Up to and including the line containing "PI = math.pi", please reproduce the lines of the listing below, starting from the top.

[Begin Available data]

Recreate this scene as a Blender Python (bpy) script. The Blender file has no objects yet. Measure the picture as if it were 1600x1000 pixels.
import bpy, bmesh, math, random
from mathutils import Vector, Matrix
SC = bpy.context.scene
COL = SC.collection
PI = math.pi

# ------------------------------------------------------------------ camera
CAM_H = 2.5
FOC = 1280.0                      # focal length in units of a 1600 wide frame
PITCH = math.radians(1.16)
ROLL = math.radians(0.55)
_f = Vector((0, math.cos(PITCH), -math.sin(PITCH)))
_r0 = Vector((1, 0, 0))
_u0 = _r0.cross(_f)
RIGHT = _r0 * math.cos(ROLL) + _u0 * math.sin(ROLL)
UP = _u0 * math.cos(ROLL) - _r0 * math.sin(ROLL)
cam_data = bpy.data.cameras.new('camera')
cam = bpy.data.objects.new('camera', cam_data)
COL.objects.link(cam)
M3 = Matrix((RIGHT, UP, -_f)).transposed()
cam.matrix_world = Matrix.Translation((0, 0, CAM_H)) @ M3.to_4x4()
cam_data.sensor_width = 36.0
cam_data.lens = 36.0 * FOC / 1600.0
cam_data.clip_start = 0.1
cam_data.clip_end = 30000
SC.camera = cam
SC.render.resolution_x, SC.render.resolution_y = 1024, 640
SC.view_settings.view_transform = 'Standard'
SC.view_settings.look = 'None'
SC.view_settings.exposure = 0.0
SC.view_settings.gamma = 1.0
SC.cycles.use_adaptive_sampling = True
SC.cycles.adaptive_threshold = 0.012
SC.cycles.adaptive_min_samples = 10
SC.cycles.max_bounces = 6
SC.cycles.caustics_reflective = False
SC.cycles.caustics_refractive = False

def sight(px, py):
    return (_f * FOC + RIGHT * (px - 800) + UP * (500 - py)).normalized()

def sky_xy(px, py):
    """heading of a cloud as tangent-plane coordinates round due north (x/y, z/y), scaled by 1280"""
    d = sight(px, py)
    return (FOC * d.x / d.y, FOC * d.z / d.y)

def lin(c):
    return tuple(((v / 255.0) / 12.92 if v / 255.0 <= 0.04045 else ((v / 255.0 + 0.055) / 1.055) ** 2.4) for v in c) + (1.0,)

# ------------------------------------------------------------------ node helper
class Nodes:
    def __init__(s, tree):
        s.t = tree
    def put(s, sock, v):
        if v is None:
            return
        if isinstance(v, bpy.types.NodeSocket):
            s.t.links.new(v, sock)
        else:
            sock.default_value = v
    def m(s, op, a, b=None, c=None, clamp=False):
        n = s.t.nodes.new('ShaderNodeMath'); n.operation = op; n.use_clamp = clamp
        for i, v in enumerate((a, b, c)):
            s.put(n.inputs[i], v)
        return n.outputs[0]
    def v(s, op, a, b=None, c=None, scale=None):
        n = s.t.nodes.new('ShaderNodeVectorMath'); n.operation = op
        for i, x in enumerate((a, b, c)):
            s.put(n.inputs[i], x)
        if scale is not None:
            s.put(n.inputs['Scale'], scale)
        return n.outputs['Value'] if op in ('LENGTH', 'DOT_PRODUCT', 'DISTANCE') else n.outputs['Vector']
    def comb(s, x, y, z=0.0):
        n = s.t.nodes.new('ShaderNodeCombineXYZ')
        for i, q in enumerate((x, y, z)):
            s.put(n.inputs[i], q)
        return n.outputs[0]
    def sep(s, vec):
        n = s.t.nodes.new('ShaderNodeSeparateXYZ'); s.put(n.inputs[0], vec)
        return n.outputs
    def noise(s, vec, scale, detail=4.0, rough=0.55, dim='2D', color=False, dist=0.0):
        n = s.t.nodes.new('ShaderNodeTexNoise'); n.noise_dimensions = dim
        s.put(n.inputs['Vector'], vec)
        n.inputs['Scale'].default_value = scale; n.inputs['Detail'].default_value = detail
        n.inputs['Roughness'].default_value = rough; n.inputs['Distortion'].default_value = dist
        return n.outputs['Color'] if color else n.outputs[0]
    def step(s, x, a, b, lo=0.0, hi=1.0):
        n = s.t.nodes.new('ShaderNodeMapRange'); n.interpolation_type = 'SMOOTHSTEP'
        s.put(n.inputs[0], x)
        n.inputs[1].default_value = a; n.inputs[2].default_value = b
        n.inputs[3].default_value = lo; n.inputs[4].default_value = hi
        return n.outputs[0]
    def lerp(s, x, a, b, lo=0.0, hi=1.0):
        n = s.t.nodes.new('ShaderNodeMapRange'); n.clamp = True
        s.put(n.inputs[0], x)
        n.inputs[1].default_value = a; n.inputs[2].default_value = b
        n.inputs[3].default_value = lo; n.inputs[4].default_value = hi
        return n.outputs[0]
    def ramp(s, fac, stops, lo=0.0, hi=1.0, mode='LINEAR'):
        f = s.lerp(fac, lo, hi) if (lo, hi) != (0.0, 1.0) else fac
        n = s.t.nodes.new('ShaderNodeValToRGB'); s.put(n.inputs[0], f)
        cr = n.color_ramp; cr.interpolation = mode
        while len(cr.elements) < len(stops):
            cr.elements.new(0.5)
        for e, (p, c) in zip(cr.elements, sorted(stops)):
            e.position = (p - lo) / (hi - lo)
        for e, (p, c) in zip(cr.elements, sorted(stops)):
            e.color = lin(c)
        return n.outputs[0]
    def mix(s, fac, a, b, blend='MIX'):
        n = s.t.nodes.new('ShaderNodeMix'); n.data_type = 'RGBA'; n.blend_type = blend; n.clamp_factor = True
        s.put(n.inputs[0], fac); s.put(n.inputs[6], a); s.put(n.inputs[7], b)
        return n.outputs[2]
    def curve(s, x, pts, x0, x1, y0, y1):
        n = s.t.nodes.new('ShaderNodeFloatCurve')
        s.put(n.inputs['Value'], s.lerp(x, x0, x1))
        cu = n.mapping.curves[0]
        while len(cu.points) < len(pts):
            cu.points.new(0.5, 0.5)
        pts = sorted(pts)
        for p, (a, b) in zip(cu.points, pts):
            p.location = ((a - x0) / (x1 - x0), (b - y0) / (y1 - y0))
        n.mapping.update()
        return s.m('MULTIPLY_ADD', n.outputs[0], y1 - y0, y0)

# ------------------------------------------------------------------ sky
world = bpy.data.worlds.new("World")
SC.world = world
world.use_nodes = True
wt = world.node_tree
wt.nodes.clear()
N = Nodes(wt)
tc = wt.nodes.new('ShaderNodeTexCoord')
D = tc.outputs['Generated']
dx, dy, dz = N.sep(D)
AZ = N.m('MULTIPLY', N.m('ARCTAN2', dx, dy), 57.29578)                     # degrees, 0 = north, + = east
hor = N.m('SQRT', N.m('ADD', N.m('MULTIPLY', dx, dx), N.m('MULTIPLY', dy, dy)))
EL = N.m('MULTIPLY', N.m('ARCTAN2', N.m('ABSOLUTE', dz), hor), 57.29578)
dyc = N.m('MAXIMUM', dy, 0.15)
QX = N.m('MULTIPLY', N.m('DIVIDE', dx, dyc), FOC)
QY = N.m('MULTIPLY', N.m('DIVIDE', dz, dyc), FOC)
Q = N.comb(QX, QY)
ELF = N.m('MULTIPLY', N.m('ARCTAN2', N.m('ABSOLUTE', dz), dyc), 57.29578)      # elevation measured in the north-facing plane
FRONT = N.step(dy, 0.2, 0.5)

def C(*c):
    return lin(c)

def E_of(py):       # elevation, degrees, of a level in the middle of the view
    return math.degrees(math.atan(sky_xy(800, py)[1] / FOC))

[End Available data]

■ Solution ■
Recreate this scene as a Blender Python (bpy) script. The Blender file has no objects yet. Measure the picture as if it were 1600x1000 pixels.
import bpy, bmesh, math, random
from mathutils import Vector, Matrix
SC = bpy.context.scene
COL = SC.collection
PI = math.pi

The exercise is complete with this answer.